■ Material
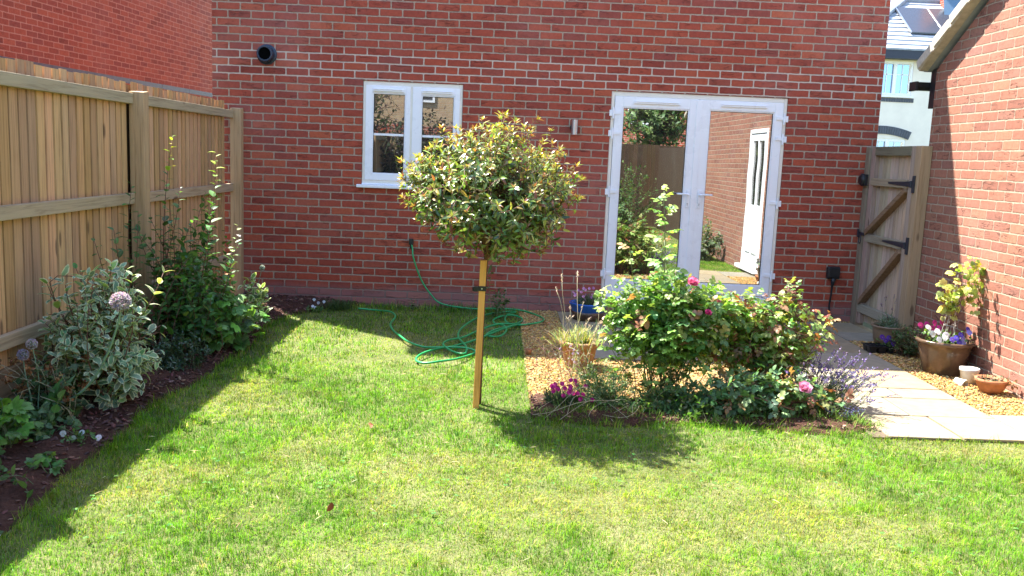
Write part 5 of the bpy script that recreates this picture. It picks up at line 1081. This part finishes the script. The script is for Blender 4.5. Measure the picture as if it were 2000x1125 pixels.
m.tube(curve((3.0, -3.92, .06), (3.5, -3.7, .1), .08, 9).tolist(), .0018, 4)
m.build('trailing_stems', M['stem_straw'], t, smooth=True)
t = thing('seed_head_stems', 'tall dry stalks with pale seed heads in front of the blue bowl', 'plant', (3.36, -2.75, 0))
m = MB(); fl = Leaves(); lf = Leaves()
for (x, z) in ((3.34, .755), (3.226, .733), (3.186, .637), (3.279, .414), (3.397, .532), (3.511, .499), (3.30, .50), (3.45, .42), (3.53, .40)):
    q = curve((3.36+.06*rng.normal(), -2.75+.04*rng.normal(), .0), (x, -2.6, z), .05, 8); taper_tube(m, q, .0026, .0016, 5); P_, _ = samp(q, np.linspace(.94, 1, 14)); fl = Leaves(); fl.add(P_, rdir(14, .5), rdir(14), .014, .006, mixcols(14, [(.55, .48, .38), (.48, .38, .30)], [1, 1]), 'oval', .2, .2); fl.build('seed_head', M['petal'], t)
    if rng.random() < .5: q2 = curve(q[4], q[4]+np.array([.1*rng.normal(), .03, .1]), .05, 5); taper_tube(m, q2, .0016, .001, 4); P_, _ = samp(q2, np.linspace(.9, 1, 8)); fl = Leaves(); fl.add(P_, rdir(8, .5), rdir(8), .012, .005, (.5, .42, .32), 'oval'); fl.build('seed_head', M['petal'], t)
    n = 8; along(lf, q, n, .05, .5, .06, .012, mixcols(n, [(.14, .2, .1), (.2, .26, .14)], [1, 1]), 'lance', .6)
stems_build(m, 'stalks', M['stem_straw'], t); lf.build('foliage', M['leaf_matt'], t)
t = thing('aster', 'sprawling small mauve flowers on wiry stems at the gravel edge', 'flower', (3.2, -2.9, 0))
m = MB(); lf = Leaves(); fl = Leaves()
for i in range(26):
    e = (rng.uniform(3.05, 3.45), rng.uniform(-3.1, -2.6), rng.uniform(.08, .30)); q = curve((3.3+.05*rng.normal(), -3.1, .0), e, .14, 7, upstart=.1); taper_tube(m, q, .0016, .001, 4); n = 7; along(lf, q, n, .2, 1, .03, .008, mixcols(n, [(.10, .17, .07), (.3, .26, .12)], [2, 1]), 'lance', .8)
    if i % 3 == 0:
        for k in range(9): fl.add(q[-1], rdir(1), rdir(1), .013, .007, mixcols(1, [(.46, .34, .62), (.6, .55, .66)], [2, 1]), 'oval')
stems_build(m, 'stems', M['stem_red'], t); lf.build('foliage', M['leaf'], t); fl.build('flower', M['petal'], t)

t = thing('grass_tussock', 'long unmown grass growing into the front edge of the rose bed', 'plant', (4.0, -3.8, 0))
lv = Leaves(); n = 2600; x_ = rng.uniform(3.02, 5.15, n); y_ = -3.72-.04*np.sin(x_*5)+.05*rng.normal(size=n); a = rng.uniform(0, 6.3, n); g = np.abs(rng.normal(size=n))*.6
lv.add(np.c_[x_, y_, 0*x_], np.c_[np.cos(a)*np.sin(g), np.sin(a)*np.sin(g), np.cos(g)], np.c_[-np.cos(a)*np.cos(g), -np.sin(a)*np.cos(g), np.sin(g)], rng.uniform(.03, .10, n)*(.5+vnoise(x_, y_, 6)), .0035, mixcols(n, [(.12, .25, .04), (.2, .32, .06), (.34, .32, .16)], [3, 2, .7]), 'strap', .3, .4); lv.build('foliage', M['grass'], t)
t = thing('ground_cover', 'dark green low foliage under the tall rose at the lawn edge', 'plant', (3.95, -3.6, 0))
shrub(t, (3.93, -3.58, .05), (.30, .16, .11), 110, 16, .034, .020, [(.07, .16, .05), (.10, .21, .07), (.18, .20, .09)], [3, 3, 1], M['leaf'], 'oval', sr=.0013, ups=.2, base_r=.14)
cv = Leaves(); p = scatter(500, 1.0, 6.4, -6.3, -4.0, grass_ok); p = p[vnoise(p[:, 0], p[:, 1], 1.7, 23) > .58]
for k in range(3):
    n = len(p); a = k*2.1+rng.uniform(0, 6, n)*0+p[:, 0]*40; cv.add(np.c_[p, np.full(n, .026)], np.c_[np.cos(a), np.sin(a), 0*a+.1], np.array([[0, 0, 1.]])+.2*rng.normal(size=(n, 3)), .013, .012, mixcols(n, [(.08, .22, .05), (.12, .27, .06)], [1, 1]), 'obov', .1, .1)
tag(cv.build('clover', M['grass']), 'small clover leaves scattered through the lawn', 'clover', kind='stuff')
cv = Leaves(); p = scatter(420, .9, 6.4, -6.3, -2.0, grass_ok); n = len(p); a = rng.uniform(0, 6.3, n)
cv.add(np.c_[p, np.full(n, .03)], np.c_[np.cos(a), np.sin(a), 0*a], np.array([[0, 0, 1.]])+.3*rng.normal(size=(n, 3)), rng.uniform(.02, .06, n), .003, mixcols(n, [(.5, .42, .25), (.38, .3, .17), (.2, .1, .06)], [3, 2, 1]), 'strap', .2, .1)
tag(cv.build('dead_grass_clippings', M['leaf_matt']), 'straw coloured dead grass stems lying on the lawn', 'straw', kind='stuff')
# dry leaf on the lawn, pale debris
t = thing('fallen_leaf', 'curled brown dead leaf lying on the sunny lawn', 'leaf', (2.07, -5.38, 0))
lv = Leaves(); lv.add([2.085, -5.36, .062], [-.25, -.3, -1.0], [.6, -.8, .1], .05, .03, (.085, .03, .015), 'oval', .5, .3); lv.build('blade', M['petal'], t)
t = thing('fallen_leaf', 'small reddish brown leaf scrap on the lawn left of the stake', 'leaf', (2.27, -4.2, 0))
lv = Leaves(); lv.add([[2.06, -4.13, .03], [2.08, -4.15, .03]], [[1, .1, .1], [.2, -1, .2]], [[0, -.4, 1.]]*2, .035, .02, (.28, .10, .05), 'oval', .4, .4); lv.build('blade', M['petal'], t)

# --- what the glass reflects, behind the camera
def back_tree(name, label, c, h, R, pal, n=240, L=.16, mat='leaf'):
    t = thing(name, label, 'tree', (c[0], c[1], 0)); sm = MB(); lv = Leaves(); cc = np.array([c[0], c[1], h-R[2]])
    tr_ = curve((c[0], c[1], 0), (c[0], c[1], h-R[2]*.6), .02, 8); taper_tube(sm, tr_, .09, .05, 8)
    for i in range(n):
        d = rdir(1, .1)[0]; e = cc+d*np.array(R)*(.5+.5*rng.random()**.5)*(1+.12*math.sin(5*d[0]+3*d[2])); b = tr_[rng.integers(4, 8)]; q = curve(b, e, .08, 7); taper_tube(sm, q, .02, .006, 4); k = 18; along(lv, q, k, .35, 1, L, L*.45, mixcols(k, pal, [1]*len(pal)), 'oval', 1.0)
    stems_build(sm, 'trunk', M['bark_brown'], t); lv.build('crown', M['leaf'], t)
GT = [(.12, .2, .06), (.2, .28, .09), (.08, .15, .05)]
back_tree('garden_tree', 'pale green airy tree by the back fence, mirrored at the left of the patio door', (3.45+.6, -12.0, 0), 3.6, (1.0, .8, 1.3), [(.22, .3, .12), (.3, .36, .16), (.14, .22, .08)])
back_tree('garden_tree', 'dense green tree by the back fence, mirrored at the right of the left pane', (6.6, -13.6, 0), 4.6, (1.3, 1.0, 1.5), GT)
back_tree('garden_tree', 'broad dark tree beyond the back fence, mirrored in the small window', (-1.5, -13.5, 0), 3.6, (2.2, 1.2, 1.3), [(.05, .09, .03), (.09, .14, .05), (.12, .07, .06)], 300)
for i, (x, y, r, pal, lb) in enumerate([(4.1, -11.0, .85, GT, 'rounded green shrub in the back border by the fence'), (4.9, -11.6, .8, [(.10, .16, .1), (.16, .22, .14)], 'grey green shrub in the middle of the back border'), (6.12, -5.55, .40, [(.14, .2, .13), (.2, .26, .16)], 'spiky grey green plant against the garage wall, seen only in the glass'), (3.6, -10.8, .6, [(.18, .07, .06), (.10, .16, .05)], 'reddish leaved shrub at the left of the back border'), (4.6, -11.9, 1.0, [(.05, .11, .04), (.10, .17, .06)], 'tall dark leafy bush covering the middle of the back fence'), (5.7, -11.3, .9, [(.06, .13, .04), (.12, .2, .06)], 'dark green shrub at the right of the back border')]):
    t = thing('border_shrub', lb, 'shrub', (x, y, 0)); shrub(t, (x, y, r*.8), (r, r*.8, r*.95), 70, 18, .08, .04, pal, [1]*len(pal), M['leaf'], 'lance')
t = thing('hedge', 'dark purple leaved hedge by the back fence, mirrored in the small window', 'hedge', (1.0, -11.6, 0))
for k_ in range(1): shrub(t, (1.0, -11.6, 1.2), (1.15, .5, 1.3), 330, 16, .12, .065, [(.035, .02, .03), (.03, .05, .025), (.06, .03, .04)], [2, 2, 1], M['leaf'], 'oval', base_r=.7, shell=.75)
ob = thing('opposite_house', 'tan brick house behind the camera with white windows, mirrored in the window', 'house', (-4, -22, 0))
m = MB(); m.box((-11, -28, 0), (1.2, -21, 5.4)); m.build('wall', M['brick_tan'], ob)
m = MB(); m.add([(-11.3,-20.7,5.3),(1.5,-20.7,5.3),(1.5,-24.5,7.6),(-11.3,-24.5,7.6),(1.5,-28.3,5.3),(-11.3,-28.3,5.3)], [(3,2,1,0),(5,4,2,3),(0,1,4,5),(0,5,3),(1,2,4)]); m.build('roof', M['slate_tile'], ob)
for x in (-8, -5.2, -2.4, -.4):
    f_ = MB().box((x, -20.99, 3.2), (x+.9, -20.93, 4.3)).build('window', M['upvc'], ob); MB().box((x+.08, -20.925, 3.28), (x+.41, -20.92, 4.2)).box((x+.49, -20.925, 3.28), (x+.82, -20.92, 4.2)).build('pane', M['gasket'], f_)
MB().box((-11, -18.05, 0), (1.4, -17.8, 2.35)).build('garden_wall', M['brick'], ob)
ob = thing('white_window_house', 'red brick house far behind the camera with white framed windows, mirrored in the patio door', 'house', (8, -22, 0))
MB().box((4.2, -30, 0), (14, -23, 5.2)).build('wall', M['brick'], ob)
MB().add([(3.9,-22.7,5.1),(14.3,-22.7,5.1),(14.3,-26.5,7.4),(3.9,-26.5,7.4),(14.3,-30.3,5.1),(3.9,-30.3,5.1)], [(3,2,1,0),(5,4,2,3),(0,1,4,5),(0,5,3),(1,2,4)]).build('roof', M['slate_tile'], ob)
for x in (5.0, 7.2, 9.5):
    f_ = MB().box((x, -22.99, 2.9), (x+1.3, -22.9, 4.3)).build('window', M['upvc'], ob); MB().box((x+.1, -22.895, 3.0), (x+.6, -22.89, 4.2)).box((x+.7, -22.895, 3.0), (x+1.2, -22.89, 4.2)).build('pane', M['gasket'], f_)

■ Exercise brief
Leave out the pictures and restate, word for word, the lines from the top of the data through the line containing "stems_build(m, 'stems', M['stem_red'], t);", both included.

■ Answer for the task
Write part 5 of the bpy script that recreates this picture. It picks up at line 1081. This part finishes the script. The script is for Blender 4.5. Measure the picture as if it were 2000x1125 pixels.
m.tube(curve((3.0, -3.92, .06), (3.5, -3.7, .1), .08, 9).tolist(), .0018, 4)
m.build('trailing_stems', M['stem_straw'], t, smooth=True)
t = thing('seed_head_stems', 'tall dry stalks with pale seed heads in front of the blue bowl', 'plant', (3.36, -2.75, 0))
m = MB(); fl = Leaves(); lf = Leaves()
for (x, z) in ((3.34, .755), (3.226, .733), (3.186, .637), (3.279, .414), (3.397, .532), (3.511, .499), (3.30, .50), (3.45, .42), (3.53, .40)):
    q = curve((3.36+.06*rng.normal(), -2.75+.04*rng.normal(), .0), (x, -2.6, z), .05, 8); taper_tube(m, q, .0026, .0016, 5); P_, _ = samp(q, np.linspace(.94, 1, 14)); fl = Leaves(); fl.add(P_, rdir(14, .5), rdir(14), .014, .006, mixcols(14, [(.55, .48, .38), (.48, .38, .30)], [1, 1]), 'oval', .2, .2); fl.build('seed_head', M['petal'], t)
    if rng.random() < .5: q2 = curve(q[4], q[4]+np.array([.1*rng.normal(), .03, .1]), .05, 5); taper_tube(m, q2, .0016, .001, 4); P_, _ = samp(q2, np.linspace(.9, 1, 8)); fl = Leaves(); fl.add(P_, rdir(8, .5), rdir(8), .012, .005, (.5, .42, .32), 'oval'); fl.build('seed_head', M['petal'], t)
    n = 8; along(lf, q, n, .05, .5, .06, .012, mixcols(n, [(.14, .2, .1), (.2, .26, .14)], [1, 1]), 'lance', .6)
stems_build(m, 'stalks', M['stem_straw'], t); lf.build('foliage', M['leaf_matt'], t)
t = thing('aster', 'sprawling small mauve flowers on wiry stems at the gravel edge', 'flower', (3.2, -2.9, 0))
m = MB(); lf = Leaves(); fl = Leaves()
for i in range(26):
    e = (rng.uniform(3.05, 3.45), rng.uniform(-3.1, -2.6), rng.uniform(.08, .30)); q = curve((3.3+.05*rng.normal(), -3.1, .0), e, .14, 7, upstart=.1); taper_tube(m, q, .0016, .001, 4); n = 7; along(lf, q, n, .2, 1, .03, .008, mixcols(n, [(.10, .17, .07), (.3, .26, .12)], [2, 1]), 'lance', .8)
    if i % 3 == 0:
        for k in range(9): fl.add(q[-1], rdir(1), rdir(1), .013, .007, mixcols(1, [(.46, .34, .62), (.6, .55, .66)], [2, 1]), 'oval')
stems_build(m, 'stems', M['stem_red'], t); lf.build('foliage', M['leaf'], t); fl.build('flower', M['petal'], t)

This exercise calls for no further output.